The Gender Gap in Pop Music Is Drastic, Says New Study
Females only make up 2% of music producers and 22% of artists on the Billboard Hot 100.
More and more, the gender gap has become a prominent topic in Hollywood, in the wake of the #MeToo and Time’s Up movement. But it should not go overlooked the gap, too, is still dramatic in the music industry. A new study by the USC Annenberg School for Communication and Journalism shows just how much, and it’s alarming.
According to the study, which analyzed gender and race and ethnicity across 600 songs that made the Billboard Hot 100 throughout 2012 to 2017, females only represented 2.42 percent of all artists, 12.3 percent of songwriters, and just two percent of producers. That last statistic is especially troubling considering how many aspiring female producers there are in a music industry unwilling to hire them equally—plus the fact that at least one well-known male producer, Dr. Luke, used his position of power to prey upon his collaborators. In other words, the ratio of male to female producers is 49 to 1. “For me, these three findings really punctuate that there is a lot of work to be done, not only on the artistic side but in regards to who is getting access to content creation as songwriters and producers of content,” Dr. Stacy L. Smith, Founder/Director, USC Annenberg Inclusion Initiative, told Billboard.
Meanwhile, females’ mobility is often limited to whether or not they perform as a solo artist, according to the study. Only eight percent of females who made the Billboard Hot 100 were in bands, while only five percent were in duos; 32 percent of females were solo artists. What’s also troubling is that the percentage of female songwriters has actually decreased in recent years. In 2012, it was just 11 percent, while it peaked in 2015 at 13.7 percent and has since declined to 11.4 percent in 2017. The gender gap is also real at the Grammy Awards, where only 9.3 percent of nominees between 2013 and 2018 were female.
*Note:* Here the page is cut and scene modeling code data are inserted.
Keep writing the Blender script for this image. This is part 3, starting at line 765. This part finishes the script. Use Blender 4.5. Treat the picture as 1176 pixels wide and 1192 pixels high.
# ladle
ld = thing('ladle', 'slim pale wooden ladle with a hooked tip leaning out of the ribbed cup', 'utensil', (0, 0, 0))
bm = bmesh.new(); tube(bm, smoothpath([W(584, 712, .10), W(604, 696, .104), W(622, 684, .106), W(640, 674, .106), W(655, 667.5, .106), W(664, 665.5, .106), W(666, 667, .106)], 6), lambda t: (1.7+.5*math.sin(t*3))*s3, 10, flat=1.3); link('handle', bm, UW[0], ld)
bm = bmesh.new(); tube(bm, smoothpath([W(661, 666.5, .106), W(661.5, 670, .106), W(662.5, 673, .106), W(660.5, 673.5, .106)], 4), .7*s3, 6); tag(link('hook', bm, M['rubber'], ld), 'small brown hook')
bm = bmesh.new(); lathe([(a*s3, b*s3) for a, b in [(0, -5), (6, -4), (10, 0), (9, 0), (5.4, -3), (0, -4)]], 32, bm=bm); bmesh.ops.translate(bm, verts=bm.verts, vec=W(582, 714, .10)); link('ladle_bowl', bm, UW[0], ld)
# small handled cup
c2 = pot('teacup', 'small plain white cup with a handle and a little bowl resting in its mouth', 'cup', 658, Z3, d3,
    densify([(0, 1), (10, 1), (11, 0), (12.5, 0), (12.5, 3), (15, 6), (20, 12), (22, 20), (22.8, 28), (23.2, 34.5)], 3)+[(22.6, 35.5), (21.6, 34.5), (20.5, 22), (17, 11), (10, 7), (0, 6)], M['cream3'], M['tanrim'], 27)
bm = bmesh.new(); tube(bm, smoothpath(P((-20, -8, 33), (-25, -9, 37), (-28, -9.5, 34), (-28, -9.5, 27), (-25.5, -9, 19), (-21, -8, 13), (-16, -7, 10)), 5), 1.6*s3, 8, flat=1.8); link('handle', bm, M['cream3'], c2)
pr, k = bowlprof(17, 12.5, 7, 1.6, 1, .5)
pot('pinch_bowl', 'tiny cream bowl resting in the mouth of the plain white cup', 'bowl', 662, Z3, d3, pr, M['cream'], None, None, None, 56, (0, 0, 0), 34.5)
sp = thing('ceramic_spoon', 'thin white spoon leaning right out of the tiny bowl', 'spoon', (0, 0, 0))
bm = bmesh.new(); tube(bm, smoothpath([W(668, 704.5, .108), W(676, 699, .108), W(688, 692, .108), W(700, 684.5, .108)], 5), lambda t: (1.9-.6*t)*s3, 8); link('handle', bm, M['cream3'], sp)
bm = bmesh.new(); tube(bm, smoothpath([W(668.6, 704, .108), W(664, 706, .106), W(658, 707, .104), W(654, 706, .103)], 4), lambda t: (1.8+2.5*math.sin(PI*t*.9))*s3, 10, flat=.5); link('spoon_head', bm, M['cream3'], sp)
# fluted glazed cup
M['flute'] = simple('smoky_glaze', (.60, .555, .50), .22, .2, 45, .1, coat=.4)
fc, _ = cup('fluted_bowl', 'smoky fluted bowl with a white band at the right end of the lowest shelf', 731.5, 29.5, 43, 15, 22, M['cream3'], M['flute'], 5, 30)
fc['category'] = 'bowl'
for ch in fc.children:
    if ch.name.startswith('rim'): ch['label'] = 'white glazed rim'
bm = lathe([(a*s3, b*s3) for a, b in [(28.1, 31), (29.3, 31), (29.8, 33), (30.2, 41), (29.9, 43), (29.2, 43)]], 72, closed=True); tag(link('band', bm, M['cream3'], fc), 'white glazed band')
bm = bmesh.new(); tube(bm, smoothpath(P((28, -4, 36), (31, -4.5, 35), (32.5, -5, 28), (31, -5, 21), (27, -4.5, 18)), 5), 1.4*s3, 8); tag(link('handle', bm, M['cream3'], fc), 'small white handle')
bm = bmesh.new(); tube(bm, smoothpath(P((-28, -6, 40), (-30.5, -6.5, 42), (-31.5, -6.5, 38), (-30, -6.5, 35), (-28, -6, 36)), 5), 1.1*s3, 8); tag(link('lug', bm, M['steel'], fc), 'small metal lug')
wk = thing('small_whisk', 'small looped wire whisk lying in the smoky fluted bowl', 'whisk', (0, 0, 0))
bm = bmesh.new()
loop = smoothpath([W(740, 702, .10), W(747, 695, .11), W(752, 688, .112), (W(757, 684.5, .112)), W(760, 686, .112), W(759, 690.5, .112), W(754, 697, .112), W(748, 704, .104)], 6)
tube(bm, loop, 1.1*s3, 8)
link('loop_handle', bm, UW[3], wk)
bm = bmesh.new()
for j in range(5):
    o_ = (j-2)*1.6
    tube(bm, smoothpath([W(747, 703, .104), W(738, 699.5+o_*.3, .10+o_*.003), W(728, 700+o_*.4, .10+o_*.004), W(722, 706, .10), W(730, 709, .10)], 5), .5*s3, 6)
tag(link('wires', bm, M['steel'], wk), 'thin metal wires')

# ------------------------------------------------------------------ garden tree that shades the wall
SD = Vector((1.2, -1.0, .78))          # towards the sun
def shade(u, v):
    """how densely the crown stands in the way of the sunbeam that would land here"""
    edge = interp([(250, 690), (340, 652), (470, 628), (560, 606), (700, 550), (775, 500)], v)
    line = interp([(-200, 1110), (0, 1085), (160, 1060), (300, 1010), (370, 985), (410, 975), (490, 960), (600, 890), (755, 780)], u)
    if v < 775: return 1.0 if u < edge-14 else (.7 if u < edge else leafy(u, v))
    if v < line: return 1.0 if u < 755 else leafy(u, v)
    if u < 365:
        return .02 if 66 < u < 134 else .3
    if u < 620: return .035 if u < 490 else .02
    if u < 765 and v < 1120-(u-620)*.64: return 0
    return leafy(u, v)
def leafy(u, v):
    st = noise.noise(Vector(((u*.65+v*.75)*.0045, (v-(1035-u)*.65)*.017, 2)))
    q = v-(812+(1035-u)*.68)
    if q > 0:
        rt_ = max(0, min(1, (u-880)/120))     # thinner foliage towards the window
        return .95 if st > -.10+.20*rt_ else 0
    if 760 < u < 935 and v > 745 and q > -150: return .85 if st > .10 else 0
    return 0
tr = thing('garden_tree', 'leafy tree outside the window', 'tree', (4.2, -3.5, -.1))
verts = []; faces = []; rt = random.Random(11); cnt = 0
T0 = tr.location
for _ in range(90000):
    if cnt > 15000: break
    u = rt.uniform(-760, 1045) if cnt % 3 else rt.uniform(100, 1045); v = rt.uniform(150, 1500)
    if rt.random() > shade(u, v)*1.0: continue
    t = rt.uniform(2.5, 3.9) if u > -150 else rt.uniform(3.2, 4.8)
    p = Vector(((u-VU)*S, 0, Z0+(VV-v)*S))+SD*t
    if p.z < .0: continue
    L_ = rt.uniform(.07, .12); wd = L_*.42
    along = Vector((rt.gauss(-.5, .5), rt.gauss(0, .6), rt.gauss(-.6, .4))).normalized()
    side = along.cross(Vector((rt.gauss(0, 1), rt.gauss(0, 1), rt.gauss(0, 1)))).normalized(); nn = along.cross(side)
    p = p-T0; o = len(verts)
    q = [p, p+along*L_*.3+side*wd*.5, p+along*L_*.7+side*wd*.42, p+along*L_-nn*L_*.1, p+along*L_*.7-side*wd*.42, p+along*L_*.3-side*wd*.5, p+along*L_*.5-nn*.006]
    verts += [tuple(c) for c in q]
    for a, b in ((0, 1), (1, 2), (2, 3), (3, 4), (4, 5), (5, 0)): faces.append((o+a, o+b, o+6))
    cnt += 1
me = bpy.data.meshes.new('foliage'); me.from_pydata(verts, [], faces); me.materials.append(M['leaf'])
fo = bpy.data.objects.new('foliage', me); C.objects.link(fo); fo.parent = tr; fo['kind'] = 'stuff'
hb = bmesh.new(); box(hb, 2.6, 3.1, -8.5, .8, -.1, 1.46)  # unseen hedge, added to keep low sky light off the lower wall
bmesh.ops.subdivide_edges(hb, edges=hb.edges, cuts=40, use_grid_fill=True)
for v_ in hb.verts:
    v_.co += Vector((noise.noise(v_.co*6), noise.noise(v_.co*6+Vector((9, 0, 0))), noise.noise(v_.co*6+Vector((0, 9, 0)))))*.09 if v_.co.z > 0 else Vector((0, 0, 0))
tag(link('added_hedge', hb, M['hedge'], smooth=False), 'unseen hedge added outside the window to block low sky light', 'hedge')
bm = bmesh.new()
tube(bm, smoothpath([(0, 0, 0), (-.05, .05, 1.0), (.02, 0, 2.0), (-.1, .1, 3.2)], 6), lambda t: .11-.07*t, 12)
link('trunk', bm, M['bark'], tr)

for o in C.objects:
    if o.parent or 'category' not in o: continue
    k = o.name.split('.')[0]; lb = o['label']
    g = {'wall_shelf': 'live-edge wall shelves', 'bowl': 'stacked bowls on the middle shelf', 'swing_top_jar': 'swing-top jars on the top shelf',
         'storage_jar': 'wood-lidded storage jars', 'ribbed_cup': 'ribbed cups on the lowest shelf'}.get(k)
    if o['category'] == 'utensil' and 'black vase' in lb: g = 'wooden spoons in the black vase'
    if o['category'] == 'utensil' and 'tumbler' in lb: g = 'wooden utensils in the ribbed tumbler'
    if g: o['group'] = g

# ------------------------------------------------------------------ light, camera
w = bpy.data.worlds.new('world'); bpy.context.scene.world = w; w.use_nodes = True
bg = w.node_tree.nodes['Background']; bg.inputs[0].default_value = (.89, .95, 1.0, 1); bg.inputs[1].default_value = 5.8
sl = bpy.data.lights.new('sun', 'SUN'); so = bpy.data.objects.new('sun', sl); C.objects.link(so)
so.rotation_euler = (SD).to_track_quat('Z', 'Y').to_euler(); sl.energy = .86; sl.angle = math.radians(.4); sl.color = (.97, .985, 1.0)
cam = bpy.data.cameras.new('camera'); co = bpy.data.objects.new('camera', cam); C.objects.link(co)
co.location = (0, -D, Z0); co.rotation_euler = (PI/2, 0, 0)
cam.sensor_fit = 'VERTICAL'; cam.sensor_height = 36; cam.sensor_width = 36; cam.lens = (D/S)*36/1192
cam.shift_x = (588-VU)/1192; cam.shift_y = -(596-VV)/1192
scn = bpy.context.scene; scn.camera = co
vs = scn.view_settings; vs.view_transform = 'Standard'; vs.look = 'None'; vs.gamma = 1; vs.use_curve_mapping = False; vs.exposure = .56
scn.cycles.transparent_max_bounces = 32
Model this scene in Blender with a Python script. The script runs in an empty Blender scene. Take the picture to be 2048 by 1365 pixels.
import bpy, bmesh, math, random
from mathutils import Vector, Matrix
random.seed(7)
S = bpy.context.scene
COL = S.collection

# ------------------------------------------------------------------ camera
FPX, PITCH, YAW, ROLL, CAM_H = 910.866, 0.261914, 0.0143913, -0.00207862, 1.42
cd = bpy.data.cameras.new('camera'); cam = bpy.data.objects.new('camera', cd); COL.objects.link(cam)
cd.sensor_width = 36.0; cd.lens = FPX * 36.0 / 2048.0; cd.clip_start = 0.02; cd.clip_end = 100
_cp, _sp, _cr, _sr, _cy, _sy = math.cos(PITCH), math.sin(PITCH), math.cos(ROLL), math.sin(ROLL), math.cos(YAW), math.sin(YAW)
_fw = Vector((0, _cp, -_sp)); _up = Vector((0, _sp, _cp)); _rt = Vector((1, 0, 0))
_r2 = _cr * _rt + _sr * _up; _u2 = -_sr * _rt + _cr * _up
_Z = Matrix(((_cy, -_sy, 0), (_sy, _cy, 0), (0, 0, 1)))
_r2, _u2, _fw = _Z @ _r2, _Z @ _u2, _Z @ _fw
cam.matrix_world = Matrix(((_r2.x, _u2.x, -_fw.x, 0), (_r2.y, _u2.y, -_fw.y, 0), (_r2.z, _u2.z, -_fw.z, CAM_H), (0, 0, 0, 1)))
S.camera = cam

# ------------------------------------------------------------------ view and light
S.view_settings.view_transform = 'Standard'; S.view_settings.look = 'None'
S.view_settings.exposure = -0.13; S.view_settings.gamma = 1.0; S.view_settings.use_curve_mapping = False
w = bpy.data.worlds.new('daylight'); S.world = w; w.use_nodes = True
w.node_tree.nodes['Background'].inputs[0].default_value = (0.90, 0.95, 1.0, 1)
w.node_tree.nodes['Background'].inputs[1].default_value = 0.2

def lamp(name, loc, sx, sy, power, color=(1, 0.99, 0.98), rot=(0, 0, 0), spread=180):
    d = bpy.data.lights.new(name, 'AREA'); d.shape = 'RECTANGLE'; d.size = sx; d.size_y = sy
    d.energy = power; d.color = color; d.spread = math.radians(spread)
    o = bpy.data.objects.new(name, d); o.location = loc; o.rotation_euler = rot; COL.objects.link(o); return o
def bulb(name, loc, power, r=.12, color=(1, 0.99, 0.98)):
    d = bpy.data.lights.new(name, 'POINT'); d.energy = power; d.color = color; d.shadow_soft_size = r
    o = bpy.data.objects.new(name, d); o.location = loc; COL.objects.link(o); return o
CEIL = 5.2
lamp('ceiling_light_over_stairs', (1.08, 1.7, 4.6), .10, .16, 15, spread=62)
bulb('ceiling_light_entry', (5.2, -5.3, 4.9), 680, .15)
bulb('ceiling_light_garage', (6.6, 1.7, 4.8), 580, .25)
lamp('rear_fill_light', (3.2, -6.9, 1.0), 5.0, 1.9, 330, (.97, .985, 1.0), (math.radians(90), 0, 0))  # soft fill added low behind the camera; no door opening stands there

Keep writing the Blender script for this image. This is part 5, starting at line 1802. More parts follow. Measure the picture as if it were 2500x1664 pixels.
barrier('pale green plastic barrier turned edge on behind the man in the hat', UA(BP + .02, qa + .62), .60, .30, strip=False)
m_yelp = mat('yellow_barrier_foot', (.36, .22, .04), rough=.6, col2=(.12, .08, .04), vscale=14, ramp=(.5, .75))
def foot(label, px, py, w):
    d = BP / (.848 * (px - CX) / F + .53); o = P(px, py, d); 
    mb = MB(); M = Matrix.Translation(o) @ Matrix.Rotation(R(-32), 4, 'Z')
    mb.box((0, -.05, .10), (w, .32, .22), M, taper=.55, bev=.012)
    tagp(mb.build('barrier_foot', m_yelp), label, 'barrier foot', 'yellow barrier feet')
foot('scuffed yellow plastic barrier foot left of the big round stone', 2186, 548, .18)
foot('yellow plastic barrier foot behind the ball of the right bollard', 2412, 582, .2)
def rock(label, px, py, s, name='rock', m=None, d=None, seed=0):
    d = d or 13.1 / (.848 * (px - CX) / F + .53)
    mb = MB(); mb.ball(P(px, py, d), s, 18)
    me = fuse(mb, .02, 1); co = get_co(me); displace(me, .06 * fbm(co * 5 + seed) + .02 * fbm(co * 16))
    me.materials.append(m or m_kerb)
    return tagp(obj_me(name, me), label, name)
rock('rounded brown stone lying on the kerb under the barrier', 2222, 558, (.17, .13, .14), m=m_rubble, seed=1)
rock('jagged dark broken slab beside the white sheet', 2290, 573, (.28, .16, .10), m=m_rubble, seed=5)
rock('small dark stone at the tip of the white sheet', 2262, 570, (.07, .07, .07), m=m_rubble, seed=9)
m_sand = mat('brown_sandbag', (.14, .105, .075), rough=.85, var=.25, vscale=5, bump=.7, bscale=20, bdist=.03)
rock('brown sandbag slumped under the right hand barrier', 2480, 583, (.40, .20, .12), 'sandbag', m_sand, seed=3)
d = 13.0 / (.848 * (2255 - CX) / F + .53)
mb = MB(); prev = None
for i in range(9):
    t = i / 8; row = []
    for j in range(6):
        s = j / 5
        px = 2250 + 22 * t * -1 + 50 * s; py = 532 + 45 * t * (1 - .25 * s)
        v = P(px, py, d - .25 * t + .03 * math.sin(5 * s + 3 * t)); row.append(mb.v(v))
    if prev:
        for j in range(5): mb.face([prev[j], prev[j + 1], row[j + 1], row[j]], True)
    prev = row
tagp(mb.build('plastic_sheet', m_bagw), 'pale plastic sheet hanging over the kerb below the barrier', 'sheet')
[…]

On the other hand, the study shows that 42 percent of artists on the Billboard Hot 100 are from an underrepresented racial or ethnic group.
As Smith explains, “The thing that we are most excited about is we see music as a targeted opportunity to change the whole conversation about inclusion in entertainment. If you look to the findings on underrepresented racial or ethnic groups, fully half of the female artists over the last couple of years are women of color. And I think that this can really send a signal to film and television about what sells, what audiences desire and consume, and it stands in direct contrast to what we see on screen in those other platforms.”